The shining quality of an epic hero, his magnanimity, his constancy, his patience, his piety, or whatever characteristical virtue his poet gives him, raises first our admiration. We are naturally prone to imitate what we admire.
—John Dryden
We ended Sunday’s discussion of epic literature with examples of introductory passages, called proems, from the Iliad and the Odyssey. Another famous proem is found in John Milton’s Paradise Lost, a magnificent Renaissance epic written in conscious imitation of classical models:
Of Man’s First Disobedience, and the Fruit
Of that Forbidden Tree, whose mortal taste
Brought Death into the World, and all our woe,
With loss of Eden, till one greater Man
Restore us, and regain the blissful Seat,
Sing Heav’nly Muse…
Milton imparts a special power to these opening lines by creating a periodic sentence structure. A “period” in rhetorical terminology is a clause that makes you wait until the end to understand its basic meaning; in this case, the core of the action, and the word that would logically precede “of man’s first disobedience,” is the verb “sing,” which we don’t encounter until the sixth line. Consider the emotional and imaginative effect of a well-crafted period: the delay in “revealing” the verb creates suspense, the weakening of logical sequence kindles our more poetic and mystical modes of thought, and the eventual fulfillment of the sentence arrives with climactic energy.

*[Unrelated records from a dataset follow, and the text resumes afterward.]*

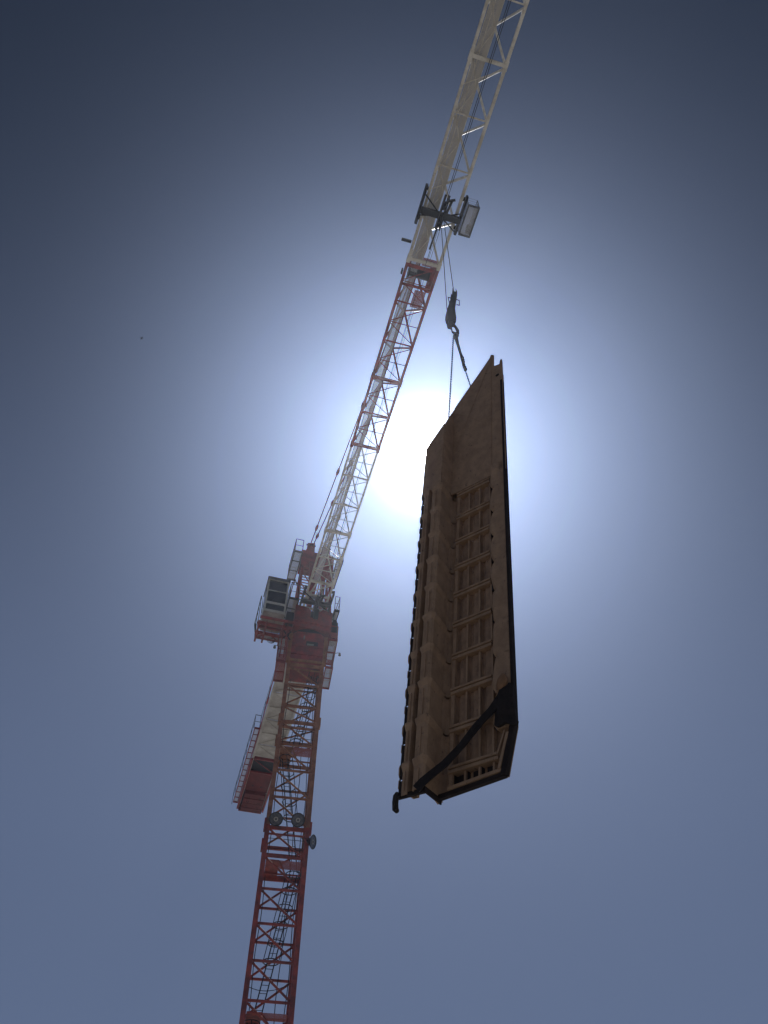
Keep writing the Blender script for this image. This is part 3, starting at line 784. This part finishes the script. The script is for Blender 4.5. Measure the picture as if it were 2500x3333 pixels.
MB().path([(-.02, 0, 23.42), (.0, 0, 23.2), (.03, .02, 22.8), (.07, 0, 22.2), (.09, 0, 22.0)], .05, 8, False, [.045, .05, .038, .032, .04]).build('chain_strand', 'dark', bn, True)
MB().path([(-.08, 0, 23.2), (-.03, -.02, 22.75), (.04, 0, 22.15), (.06, 0, 21.8), (.09, -.02, 21.45)], .02, 6).build('chain_strand', 'dark', bn)
kp = []; kr = []
for k in range(26):
    t = k / 25; kp.append((.09 + .05 * t + .022 * math.sin(k * 1.5), .02 * math.cos(k * 1.5), 22.0 - .75 * t)); kr.append(.026 + .022 * abs(math.sin(k * .9)))
MB().path(kp, .04, 7, False, kr).build('chain_knot', 'dark', bn, True)
MB().path([(.13, 0, 21.42), (.165, 0, 21.3), (.10, 0, 21.28)], .035, 6).build('shackle', 'dark', bn)
MB().path([(-.07, 0, 23.28), (.07, 0, 23.3)], .045, 8).build('shackle', 'dark', bn)

# ------------------------------------------------------------------ the load
U_ = Vector((0.78732891, -0.60956699, -0.09241901)); D_ = Vector((0.61136308, 0.79127732, -0.01074136)); A_ = Vector((0.07967664, -0.04804459, 0.99566227))
LM = Matrix((U_, D_, A_)).transposed().to_4x4(); LM.translation = Vector((1.42644786, 10.62766766, 8.85334622))
load = empty('hanging_steel_panel', None, LM)
tag(load, 'long brown ribbed steel wall panel hanging upright from the crane hook', 'steel panel')
# local frame: x along the panel, y away from the camera, z up the panel
PB = .73; Z0 = -.22; NBAY = 9; TOPR = Z0 + PB * NBAY          # ribbed part ends here, smooth plate above
def topz(u): return 10.62 + 1.33 * u                            # the slanting upper edge
# backing sheet
MB().prism([(-.63, -.56), (.56, -.50), (.74, .28), (.74, 10.4), (.50, 10.6), (.42, 10.95), (-.63, 9.6)], 1, .10, .13).build('back_sheet', 'loadplate', load)
MB().box((-.66, -.39, -.60), (-.632, .13, 7.2)).build('step_liner', 'loadplate', load)
# ribbed bay
bay_x = [(-.36, -.16), (-.115, .095), (.14, .345)]
for k in range(-1, NBAY):
    za = Z0 + PB * k + .10 if k >= 0 else -.50
    zb = Z0 + PB * (k + 1) - .045 if k >= 0 else Z0 - .045
    for j, (xa, xb) in enumerate(bay_x):
        # folded infill plate: steep left flank, flat face
        d = (.085 if k >= 0 else .095) + random.uniform(-.012, .012); fo = random.uniform(-.012, .010)
        pts = [(xa, .03), (xa + .012, d), (xa + .045, d), (xa + .075 + fo, (.055 if k >= 0 else .09) + fo * .6), (xb, (.055 if k >= 0 else .09) - fo * .6), (xb, d + .02), (xa, d + .02)]
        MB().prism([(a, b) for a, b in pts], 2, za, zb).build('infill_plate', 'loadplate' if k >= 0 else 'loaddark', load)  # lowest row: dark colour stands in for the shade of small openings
        sj = random.uniform(-.005, .005); MB().bar((xb + .019, .045 + sj, za), (xb + .019 + sj, .045, zb), .034, .09, (0, 1, 0)).build('stiffener', 'load', load)
    MB().box((-.42, -.02, za - .05 if k >= 0 else za), (-.362, .09, zb)).build('stile', 'load', load)
for k in range(0, NBAY + 1):
    z = Z0 + PB * k; xr = .38 if k else .47
    MB().box((-.43, -.045, z - .042), (xr, .09, z + .012)).build('cross_bar', 'load', load)
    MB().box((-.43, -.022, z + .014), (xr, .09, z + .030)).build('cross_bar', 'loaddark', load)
    MB().box((-.43, -.06, z + .032), (xr, .09, z + .072)).build('cross_bar', 'load', load)
MB().bar((-.43, 0, -.52), (.56, 0, -.46), .12, .05).build('bottom_rail', 'load', load)
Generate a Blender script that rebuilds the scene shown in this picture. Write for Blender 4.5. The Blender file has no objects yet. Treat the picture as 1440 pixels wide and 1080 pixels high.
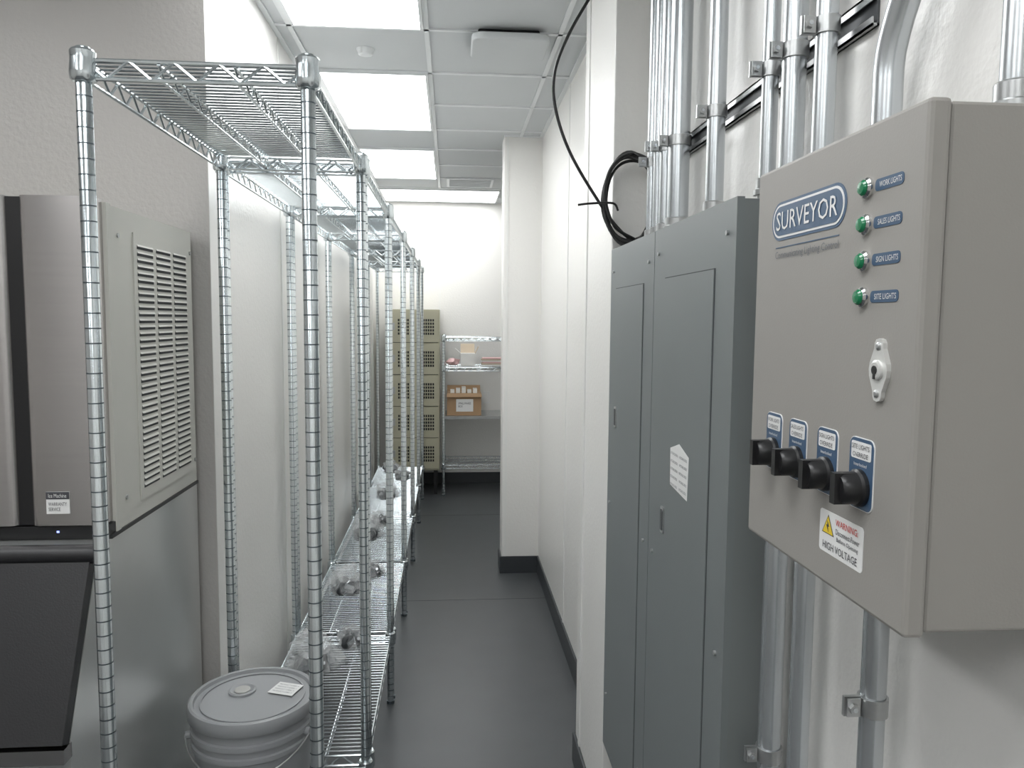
import bpy, bmesh, math, random
from mathutils import Vector, Matrix, noise
random.seed(4)
scene = bpy.context.scene
scene.view_settings.view_transform = 'Standard'
COL = scene.collection

# ------------------------------------------------------------------ materials
def new_mat(name, col=(.8,.8,.8), rough=.5, metal=0., spec=.5, bump=0., bscale=100., var=0., vscale=3., coat=0., stretch=None):
    m = bpy.data.materials.new(name); m.use_nodes = True
    nt = m.node_tree; b = nt.nodes['Principled BSDF']
    b.inputs['Base Color'].default_value = (*col,1)
    b.inputs['Roughness'].default_value = rough
    b.inputs['Metallic'].default_value = metal
    b.inputs['Specular IOR Level'].default_value = spec
    b.inputs['Coat Weight'].default_value = coat
    tc = nt.nodes.new('ShaderNodeTexCoord')
    src = tc.outputs['Object']
    if stretch:
        mp = nt.nodes.new('ShaderNodeMapping'); mp.inputs['Scale'].default_value = stretch
        nt.links.new(src, mp.inputs['Vector']); src = mp.outputs['Vector']
    if bump > 0:
        n = nt.nodes.new('ShaderNodeTexNoise'); n.inputs['Scale'].default_value = bscale; n.inputs['Detail'].default_value = 2
        bp = nt.nodes.new('ShaderNodeBump'); bp.inputs['Strength'].default_value = bump; bp.inputs['Distance'].default_value = .003
        nt.links.new(src, n.inputs['Vector']); nt.links.new(n.outputs['Fac'], bp.inputs['Height'])
        nt.links.new(bp.outputs['Normal'], b.inputs['Normal'])
    if var > 0:
        n = nt.nodes.new('ShaderNodeTexNoise'); n.inputs['Scale'].default_value = vscale; n.inputs['Detail'].default_value = 4
        mx = nt.nodes.new('ShaderNodeMix'); mx.data_type = 'RGBA'
        mx.inputs['A'].default_value = (*[c*(1-var) for c in col],1); mx.inputs['B'].default_value = (*[min(1,c*(1+var)) for c in col],1)
        nt.links.new(src, n.inputs['Vector']); nt.links.new(n.outputs['Fac'], mx.inputs['Factor'])
        nt.links.new(mx.outputs['Result'], b.inputs['Base Color'])
    return m
def emit_mat(name, col, s):
    m = bpy.data.materials.new(name); m.use_nodes = True; nt = m.node_tree
    b = nt.nodes['Principled BSDF']; b.inputs['Base Color'].default_value=(.9,.9,.9,1)
    b.inputs['Emission Color'].default_value=(*col,1); b.inputs['Emission Strength'].default_value=s
    return m
M_wall = new_mat('frp_wall', (.81,.80,.775), .32, spec=.5, bump=.4, bscale=75)
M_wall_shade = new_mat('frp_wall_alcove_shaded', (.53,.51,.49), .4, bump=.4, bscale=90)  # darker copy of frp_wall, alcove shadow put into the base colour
M_trim = new_mat('wall_trim', (.80,.80,.78), .35)
M_ceil = new_mat('ceiling_tile', (.60,.62,.63), .8, var=.02, vscale=6)
M_tbar = new_mat('tbar', (.74,.76,.77), .4)
M_base = new_mat('cove_base', (.04,.045,.05), .45)
M_floor = new_mat('floor_tile', (.062,.067,.071), .38, var=.12, vscale=7, bump=.06, bscale=220)
M_seam = new_mat('floor_seam', (.035,.038,.04), .6)
M_zinc = new_mat('zinc_wire', (.68,.73,.75), .20, metal=.95, var=.08, vscale=30)
M_zincd = new_mat('zinc_groove', (.16,.19,.21), .35, metal=.9)
M_emt = new_mat('galvanised_conduit', (.62,.65,.67), .27, metal=.8, var=.12, vscale=14, stretch=(1,1,.15))
M_emtd = new_mat('strap_steel', (.50,.51,.51), .3, metal=.8, var=.15, vscale=40)
M_strut = new_mat('strut_dark', (.10,.105,.11), .5, metal=.4)
M_panel = new_mat('panel_grey', (.180,.198,.200), .42, spec=.5, var=.05, vscale=5)
M_panels = new_mat('panel_side', (.18,.195,.195), .38)
M_gap = new_mat('gap_dark', (.05,.055,.06), .7)
M_box = new_mat('enclosure_taupe', (.315,.302,.28), .5, bump=.05, bscale=400)
M_blue = new_mat('label_blue', (.05,.10,.18), .35)
M_white = new_mat('label_white', (.80,.80,.79), .5)
M_black = new_mat('black_plastic', (.012,.012,.013), .35)
M_text = new_mat('print_dark', (.06,.06,.07), .6)
M_textg = new_mat('print_grey', (.16,.17,.19), .6)
M_red = new_mat('print_red', (.65,.07,.05), .5)
M_yel = new_mat('print_yellow', (.85,.62,.04), .5)
M_green = new_mat('green_lamp', (.01,.20,.08), .15, coat=.5)
M_chrome = new_mat('polished_chrome', (.8,.8,.8), .15, metal=1.)
M_plate = new_mat('zinc_lock_plate', (.72,.72,.70), .3, metal=.35)
M_ss = new_mat('stainless', (.54,.52,.515), .27, metal=1., var=.05, vscale=3, stretch=(1,1,40))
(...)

Taking inspiration from Milton, who in turn took inspiration from Homer, I wrote the lines below as an exercise in drawing rhetorical force from the periodic epic proem.

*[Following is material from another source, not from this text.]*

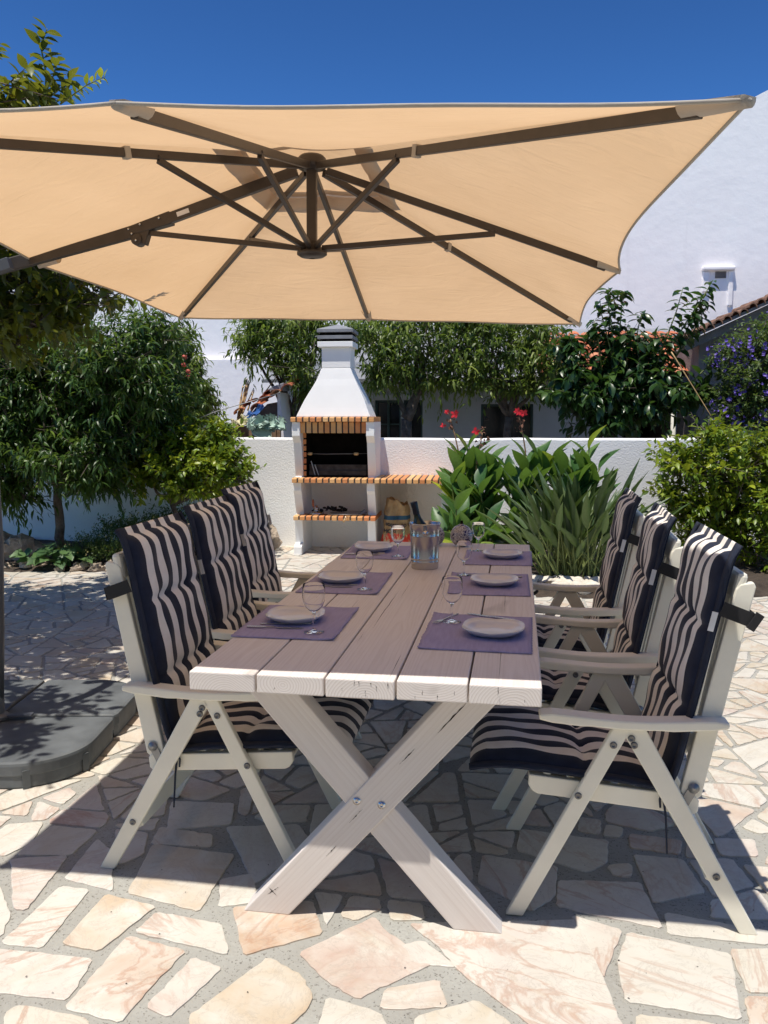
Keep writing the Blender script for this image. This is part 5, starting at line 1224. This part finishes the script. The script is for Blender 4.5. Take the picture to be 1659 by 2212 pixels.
# peach tree on the left, inside the garden
base = Vector((-4.35, 8.35, 0))
t = tree('peach_tree', 'dark green peach tree with a bare trunk in the left garden bed', 'tree', base, 'peach trees')
L_ = [lobe(110, 830, 8.4, 150, 150, .8), lobe(250, 800, 8.3, 110, 130, .7), lobe(60, 960, 8.2, 95, 90, .6), lobe(225, 975, 8.2, 85, 75, .6), lobe(330, 730, 8.6, 62, 62, .5), lobe(-40, 800, 8.3, 130, 180, .8), lobe(330, 850, 8.5, 70, 80, .6), lobe(120, 1000, 8.0, 60, 55, .5), lobe(30, 1060, 8.1, 45, 60, .4), lobe(-30, 1010, 8.1, 70, 90, .5), ((-4.7, 9.0, 1.85), (.8, .45, .75)), ((-3.8, 9.0, 1.75), (.7, .4, .6)), ((-5.5, 8.8, 1.9), (.8, .5, .9)), ((-4.3, 8.3, 1.35), (.9, .5, .35)), lobe(200, 1040, 8.2, 70, 45, .5)]
fk_ = at(125, 1060, 8.35); mb = trunk_limbs(t, base-Vector((0, 0, .05)), fk_, [l[0] for l in L_[:8]], .055, .012, 2)
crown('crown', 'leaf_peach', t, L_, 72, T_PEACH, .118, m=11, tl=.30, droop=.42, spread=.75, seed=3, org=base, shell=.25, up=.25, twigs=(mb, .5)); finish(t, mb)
# peach tree with red fruit beyond the wall at left
base = Vector((-4.0, 10.7, 0))
t = tree('peach_tree', 'peach tree with small red fruits against the white house wall at left', 'tree', base, 'peach trees')
L_ = [lobe(375, 810, 10.7, 60, 70, .6), lobe(385, 740, 10.7, 28, 36, .35), lobe(415, 810, 10.6, 32, 45, .4), lobe(420, 880, 10.6, 42, 45, .5), lobe(350, 900, 10.6, 60, 60, .5), lobe(310, 850, 10.6, 60, 70, .5), lobe(395, 770, 10.7, 30, 60, .4), lobe(440, 850, 10.6, 26, 50, .35)]
mb = trunk_limbs(t, base, at(370, 930, 10.7), [l[0] for l in L_], .05, .01, 4)
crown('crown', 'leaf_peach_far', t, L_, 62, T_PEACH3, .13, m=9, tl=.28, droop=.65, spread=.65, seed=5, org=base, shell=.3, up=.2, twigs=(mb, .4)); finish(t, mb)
r = random.Random(5)
for (px, py) in [(398, 770), (405, 800), (385, 812), (410, 815), (395, 822), (372, 880), (384, 884), (392, 876), (400, 790), (347, 886), (378, 870)]:
    p = at(px+r.uniform(-3, 3), py+r.uniform(-3, 3), 10.05); fb_ = MB(); fb_.lathe([(0, -.03), (.02, -.024), (.032, -.004), (.028, .018), (.012, .029), (0, .027)], p, 12); wb(fb_, 'fruit', 'fruit_red', t)

# lemon tree at the far left, closer, its top above the parasol
base = Vector((-4.35, 4.9, 0))
t = tree('lemon_tree', 'lemon tree with yellowing leaves behind the parasol pole, top shoots against the sky', 'tree', base)
L_ = [((-3.45, 4.9, 2.55), (.75, .9, .55)), ((-3.05, 5.6, 2.35), (.42, .5, .38)), ((-4.2, 4.6, 2.9), (.9, 1.1, .8)), ((-3.3, 4.1, 2.75), (.55, .6, .5)), ((-4.6, 5.7, 2.6), (.9, .8, .8)), ((-3.0, 4.8, 2.75), (.42, .5, .4)), ((-3.6, 5.7, 2.9), (.6, .6, .55)), ((-3.3, 5.1, 3.25), (.45, .5, .4)), ((-3.1, 6.0, 2.75), (.4, .4, .4)), ((-2.85, 3.9, 3.05), (.35, .4, .3)), ((-2.75, 5.2, 3.0), (.35, .5, .3)), ((-2.65, 4.5, 3.2), (.3, .4, .25)), lobe(150, 665, 5.6, 75, 60, .5), lobe(60, 690, 5.3, 90, 75, .5), lobe(-30, 740, 5.2, 80, 80, .5), lobe(215, 640, 5.9, 45, 40, .4), ((-2.50, 2.85, 2.62), (.34, .42, .26)), ((-3.2, 3.2, 2.8), (.5, .5, .4)), ((-3.0, 6.3, 3.0), (.4, .5, .35)), ((-3.7, 6.4, 2.9), (.5, .5, .4))]
mb = trunk_limbs(t, base, Vector((-4.2, 4.9, 1.4)), [l[0] for l in L_], .08, .012, 6)
crown('crown', 'leaf_lemon', t, L_, 30, T_OVAL, .10, m=10, tl=.28, droop=.3, spread=.75, seed=7, org=base, shell=.25, up=.15, twigs=(mb, .6)); finish(t, mb)
def sprig(t, mat, pts, nleaf, size, seed, tmpl, org, r0=.008, droop=.2, light=.5, spread=.8):
    """an upright shoot: stem through pts with leaves all along"""
    rng = np.random.default_rng(seed); pts = [Vector(p) for p in pts]; mb = MB(); mb.tube(pts, [r0*(1-.7*k/(len(pts)-1)) for k in range(len(pts))], 6)
    O = []; D = []; n = len(pts)-1
    for k in range(nleaf):
        f = (k+.5)/nleaf*n; i = min(n-1, int(f)); p = pts[i].lerp(pts[i+1], f-i); d = (pts[i+1]-pts[i]).normalized(); a = k*2.4+rng.normal(0, .3)
        q = d.orthogonal().normalized(); q2 = d.cross(q); rdir = q*math.cos(a)+q2*math.sin(a); O.append(p); D.append(d*.45+rdir*spread+Vector((0, 0, -droop)))
    O = np.array([tuple(v) for v in O])-np.array(org); D = np.array([tuple(v) for v in D])
    Nn = np.array([0, 0, 1.])+rng.normal(0, .25, D.shape)
    leaves_mesh('shoot_leaves', mat, t, tmpl, O, D, Nn, size*(1+rng.uniform(-.3, .25, len(O))), np.clip(rng.normal(light, .15, len(O)), 0, 1))
    wb(mb, 'shoot', 'stem_green', t)
Yl = 4.6
sprig(t, 'leaf_lemon', [at(98, 235, Yl), at(100, 160, Yl), at(88, 100, Yl), at(102, 62, Yl)], 26, .105, 1, T_OVAL, base, .008, .1, .45)
sprig(t, 'leaf_lemon', [at(60, 240, Yl), at(120, 200, Yl), at(160, 165, Yl+.1)], 24, .095, 2, T_OVAL, base, .007, .15, .5)
sprig(t, 'leaf_lemon', [at(70, 235, Yl), at(110, 180, Yl-.1), at(125, 130, Yl-.1)], 24, .10, 12, T_OVAL, base, .007, .1, .4)
sprig(t, 'leaf_citrus', [at(130, 225, Yl), at(185, 185, Yl), at(228, 165, Yl)], 22, .06, 3, T_OVAL, base, .005, .1, .9)
sprig(t, 'leaf_lemon', [at(-30, 240, Yl), at(40, 215, Yl), at(90, 205, Yl)], 26, .095, 4, T_OVAL, base, .009, .1, .4)
sprig(t, 'leaf_lemon', [at(-60, 200, Yl), at(-20, 130, Yl), at(0, 92, Yl)], 14, .08, 5, T_OVAL, base, .006, .1, .5)
sprig(t, 'leaf_lemon', [at(10, 245, Yl), at(25, 215, Yl), at(25, 200, Yl)], 16, .09, 15, T_OVAL, base, .006, .1, .5)
# orange bush left of the barbecue
base = Vector((-3.15, 8.75, 0))
t = tree('orange_bush', 'bushy yellow green orange tree just left of the barbecue', 'bush', base, 'orange bushes')
L_ = [lobe(395, 1010, 8.6, 105, 62, .6), lobe(480, 1005, 8.6, 52, 50, .45), lobe(305, 1030, 8.5, 60, 45, .4), lobe(380, 955, 8.7, 75, 45, .5), lobe(470, 945, 8.8, 42, 40, .4), lobe(520, 1030, 8.6, 28, 34, .3), lobe(330, 950, 8.8, 50, 50, .4), lobe(420, 1060, 8.4, 70, 28, .35)]
mb = trunk_limbs(t, base, at(372, 1090, 8.7), [l[0] for l in L_], .035, .008, 8)
crown('crown', 'leaf_citrus', t, L_, 85, T_OVAL, .092, m=9, tl=.20, droop=.15, spread=.7, seed=9, org=base, shell=.4, up=.35, twigs=(mb, .5)); finish(t, mb)
# peach trees beyond the wall, middle
for (nm, lab, bx, By, fork, lobes_, sd) in (
  ('a', 'peach tree behind the wall with its crown left of the barbecue chimney', (-2.35, 11.2), 0, (640, 930), [(600, 745, 80, 62), (560, 715, 50, 40), (655, 800, 55, 75), (540, 750, 34, 60), (570, 700, 50, 40), (690, 720, 50, 60), (640, 700, 70, 45), (680, 850, 40, 35), (600, 785, 40, 30)], 11),
  ('b', 'peach tree behind the wall with a knotty grey trunk right of the barbecue chimney', (-.88, 11.2), 0, (885, 880), [(830, 750, 70, 75), (900, 740, 90, 75), (985, 760, 75, 80), (815, 815, 45, 50), (870, 800, 60, 55), (780, 720, 45, 50), (930, 690, 120, 40), (960, 825, 60, 40)], 13),
  ('c', 'drooping peach tree behind the red canna flowers, hiding the low roof', (.55, 11.3), 0, (1100, 900), [(1060, 750, 80, 85), (1130, 780, 75, 75), (1040, 815, 55, 45), (1160, 740, 60, 55), (1100, 700, 110, 40), (1010, 700, 60, 40), (1115, 840, 60, 30), (1200, 800, 45, 50)], 17)):
    base = Vector((bx[0], bx[1], 0)); t = tree('peach_tree', lab, 'tree', base, 'peach trees')
    L_ = [lobe(a, b_, 11.2, c, d, .6) for a, b_, c, d in lobes_]
    fkp = at(*fork, 11.2); mb = MB(); rng = np.random.default_rng(sd)
    if nm == 'b':
        limb_tube(mb, at(880, 960, 11.2)-Vector((0, 0, 1.3)), at(878, 905, 11.2), .075, .075, rng, .03); limb_tube(mb, at(878, 905, 11.2), at(905, 840, 11.2), .085, .05, rng, .04); limb_tube(mb, at(905, 850, 11.2), at(915, 780, 11.2), .05, .03, rng, .04); limb_tube(mb, at(880, 905, 11.2), at(855, 850, 11.2), .045, .03, rng, .05)
        for l in L_: limb_tube(mb, at(905, 840, 11.2), l[0], .03, .01, rng, .06)
    else:
        limb_tube(mb, base, fkp, .06, .05, rng, .04)
        for l in L_: limb_tube(mb, fkp, l[0], .035, .01, rng, .06)
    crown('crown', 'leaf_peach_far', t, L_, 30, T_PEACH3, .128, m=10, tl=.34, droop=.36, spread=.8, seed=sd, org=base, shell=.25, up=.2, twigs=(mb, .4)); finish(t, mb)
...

Of paradise a Virgin made and Eden in her flesh arrayed, of pinpoint jewels in her eyes, that are the lights of day and night and wept four rivers when He died and watered rough-hewn trees of life; of goldspun hair that is fair autumn, with the ripest wheat uncut, and snowfall skin that is pure winter, like to crystals in the sun, and belltone voice that is the spring, with earth in birdsong born anew, and hearthlike heart that is fey summer, heat refreshing as the dew; of hands that held the Universe and brought Him to her maiden breast and there His infant hair caressed as Woman nourished God; of cheeks that when she smiles dance like all the lilies of the field yet tremble oft when she recalls that Holly Tree on Golgotha, planted by a Dove, she said, then dyed by man in branch and leaf, not berry only, red; of ivory roses dipped in blood and ivory blood on radiant wing, of radiant Virgin vanquishing and vanquished devils languishing, of Queen and victory and King: of Mary, muse, O goddess—Sing.
For me, history’s greatest purely human hero is St. Mary of Nazareth—the new Eve, the bride of Almighty God, the Mother of the Savior, the heavenly Empress of medieval civilization. I would like to write an epic poem about her life, but it’s hard to find the time—Virgil worked on the Aeneid for eleven years and still ended up dying before the work had been truly completed.